Donald Trump has said that Joe Biden's housing plans would "totally destroy the beautiful suburbs." On Thursday, the president announced he was scrapping an Obama-era rule that, he said, would "eliminate single-family zoning, bringing who knows into your suburbs, so your communities will be unsafe and your housing values will go down."
Anyone who has ever glimpsed the vast tracts outside our big cities, where houses with yards and driveways stretch to the horizon, might say, "Good luck with that." The idea that they will undergo a hideous transformation vastly exaggerates what any future president could accomplish, even if he or she wanted to. But Biden and his party do have reforms in mind that, rather than abolish the suburbs, could open them up to more Americans.
Biden favors the Obama administration policy of attaching conditions to federal funds in order to get states and municipalities to eliminate barriers to housing development and expand the supply of housing.

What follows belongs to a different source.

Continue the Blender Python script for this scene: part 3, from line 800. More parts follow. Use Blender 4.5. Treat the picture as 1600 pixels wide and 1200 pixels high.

Among the policies it would undermine are zoning regulations that allow nothing but single-family houses. Easing those restrictions would make suburban homes less expensive, which in turn would facilitate racial integration.
A few states are leading the way. Last year, California enacted a law making it easier for homeowners to build small backyard houses and convert spaces such as garages into residential units. Oregon approved a measure aimed at forcing municipalities to allow more duplexes and other multifamily housing.

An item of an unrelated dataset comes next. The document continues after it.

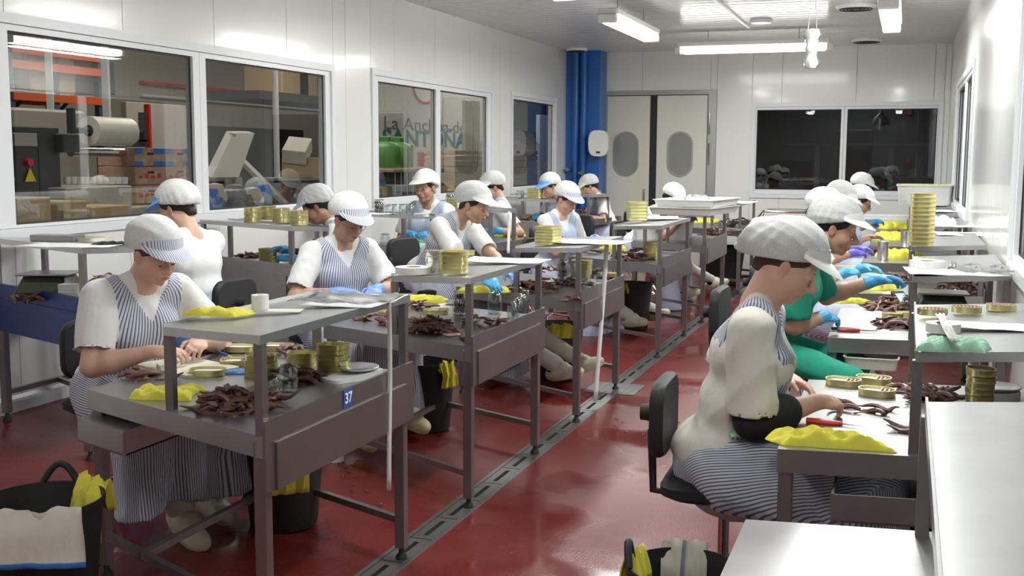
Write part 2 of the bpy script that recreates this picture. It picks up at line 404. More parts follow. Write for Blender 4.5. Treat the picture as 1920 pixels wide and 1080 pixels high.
def hand(s, wr, d, n, side, r=1., k=.008, curl=.5):
    """palm + four fingers + thumb; d: finger direction, n: palm normal, side: towards the thumb"""
    d = nrm(d); n = nrm(np.array(n)-d*(np.array(n)@d)); t = np.cross(n, d) if np.cross(n, d)@np.array(side) > 0 else -np.cross(n, d)
    P = lambda x, y, z: wr+d*x+t*y+n*z
    R = np.stack([d, t, n], 1)
    s.ell(P(.048, 0, 0), (.052*r, .042*r, .017*r), .01, R); s.cap(P(-.02, 0, 0), P(.03, .004, 0), .026*r, .024*r, .012)
    for y, x, L, c in ((.029, .088, .072, .8), (.010, .094, .080, 1.), (-.010, .09, .074, 1.15), (-.028, .08, .06, 1.3)):
        p = P(x-.012, y*.92, 0); a = curl*c*.45; dd = d
        for seg, (f, rr) in enumerate(((.45, .0092), (.32, .0083), (.23, .0073))):
            dd = d*cos(a)+n*sin(a)+t*y*1.2; q = p+nrm(dd)*L*f; s.cap(p, q, rr*r, (rr-.0006)*r, k if seg == 0 else .003); p = q; a += curl*c*.75
    p = P(.018, .026, .004); q = P(.05, .058, .018); s.cap(p, q, .0135*r, .0105*r, .012); q2 = P(.078, .058, .034); s.cap(q, q2, .0105*r, .0085*r, .003)

HAIR = {'d': 'hair_dark', 'b': 'hair_brown'}
def head_sdf(s, fat, nose):
    e, c = s.ell, s.cap
    e((-.012, 0, .035), (.097, .077, .088), .02); e((.022, 0, -.035), (.066, .059*fat, .078), .03)
    c((.035, 0, -.092), (.068, 0, -.099), .026*fat, .02, .025)
    for y in (1, -1):
        e((.05, y*.036, -.038), (.034, .028*fat, .032), .02); c((-.01, y*.052*fat, -.055), (.04, y*.03, -.095), .018, .016, .025)
        c((.075, y*.012, .024), (.066, y*.045, .024), .014, .011, .012)
        e((.099, y*.033, .0), (.017, .02, .014), .012, sub=True)
    c((.084, 0, .012), (.112+nose, 0, -.03), .009, .0125, .012); c((.112+nose, 0, -.03), (.1, 0, -.037), .0125, .012, .006)
    for y in (1, -1): e((.094, y*.0125, -.037), (.011, .0075, .0075), .006)
    e((.08, 0, -.066), (.018, .03, .022), .012)
    c((.0935, -.014, -.0615), (.0935, .014, -.0615), .0052, k=.006); c((.0975, 0, -.061), (.095, 0, -.061), .005, k=.006)
    c((.0905, -.012, -.0735), (.0905, .012, -.0735), .0065, k=.006)
    c((.102, -.026, -.0675), (.102, .026, -.0675), .0026, k=.003, sub=True)
    for y in (1, -1):
        e((.0755, y*.0325, .0), (.0155, .0165, .0125), .004)
        e((-.008, y*.08, -.012), (.018, .007, .031), .006, R=Rz(-y*.35) @ Ry(-.15)); e((-.004, y*.0875, -.008), (.009, .004, .017), .003, sub=True)
def visor_mesh(kind, tw=.0):
    m = MB().use(kind); rows = []; na = 22
    for r in range(7):
        row = []
        for i in range(na+1):
            a = radians(-78+156*i/na); q = max(cos(a*1.12), 0)
            bx, by = .112*cos(a)-.004, .096*sin(a)
            if r <= 2: z = .088-.017*r; g = 1.03+.012*r; row.append((bx*g-.012*(2-r)*q, by*g, .066+.016*cos(a)+.019*(2-r)*q**.5))
            else:
                u = (r-2)/4; L = .066*q**.7*u; row.append((bx*1.054+L*cos(a*.55), by*1.054+L*sin(a*.55)*.6, .066+.016*cos(a)-L*.22-.01*u*u))
        rows.append(row)
    n = na+1; vs = [p for r in rows for p in r]; k = len(vs); vs += [(x*.97, y*.97, z-.002) for x, y, z in vs]; fs = []
    for r in range(6):
        for i in range(na): a, b, c, d = r*n+i, r*n+i+1, (r+1)*n+i+1, (r+1)*n+i; fs += [(a, d, c, b), (k+a, k+b, k+c, k+d)]
    for i in range(na): fs += [(6*n+i, k+6*n+i, k+6*n+i+1, 6*n+i+1), (i, i+1, k+i+1, k+i)]
    m.add(vs, fs); return m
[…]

Trump's rhetoric is a blatant attempt to frighten homeowners with the prospect of people of color moving in. That is fitting because strict zoning often originated as a way to keep Black people out of white neighborhoods. By driving up the cost of housing, it has reserved much of suburbia for well-to-do white folks.
Such regulations have also made some cities ruinously expensive. San Francisco has the highest rents in the country because it makes it very hard to construct multifamily buildings. Many suburbs have similar restrictions that keep the supply of housing below the demand.
It's puzzling to hear conservative defend government regulations that deliberately stifle free markets. These rules also prevent landowners from making their own choices about what to build.
A property owner who would like to tear down an old house and put up a duplex or triplex, or add a coach house for the grandparents, is forbidden to do so in many places. Because of minimum lot sizes, parcels that could easily accommodate two or more free-standing homes may have only one.
Would Republicans object if the federal government used its funding leverage to get rid of rent control? Like exclusionary zoning, rent control penalizes owners by dictating what they can do with their properties. Like zoning, rent control artificially reduces the supply of housing. Like zoning, it pushes up costs for the benefit of a protected group. If rent control is bad, exclusionary zoning can't be good.
Why is this any business of the federal government? One reason is that municipalities generally have no incentive to reform, because tight zoning rules enrich existing homeowners by pushing up their home values. Most of the people who stand to gain from a bigger housing supply live - and vote - elsewhere.
With the Fair Housing Act of 1968, Washington made a commitment to dismantle policies that foster residential segregation. Zoning rules have often done exactly that, even in such liberal states as Illinois, California and New York.
Another reason the federal government should act is that the Department of Housing and Urban Development enables this malignant policy. Peter Van Doren and Vanessa Brown Calder of the free market Cato Institute wrote in 2018 that compared with places with loose zoning regulations, "restrictively zoned states received twice as many HUD subsidy dollars, even after accounting for poverty. This suggests current HUD funding schemes are encouraging and incentivizing poor local policy choices on the part of cities and states."
But the notion that reform would doom suburban life as we know it is absurd. A sprinkling of duplexes or small apartment buildings would not turn quiet, safe, leafy communities into wretched hellscapes.
No one has that in mind. The people who would benefit from Biden's approach don't want to smash suburbia. They want to join it.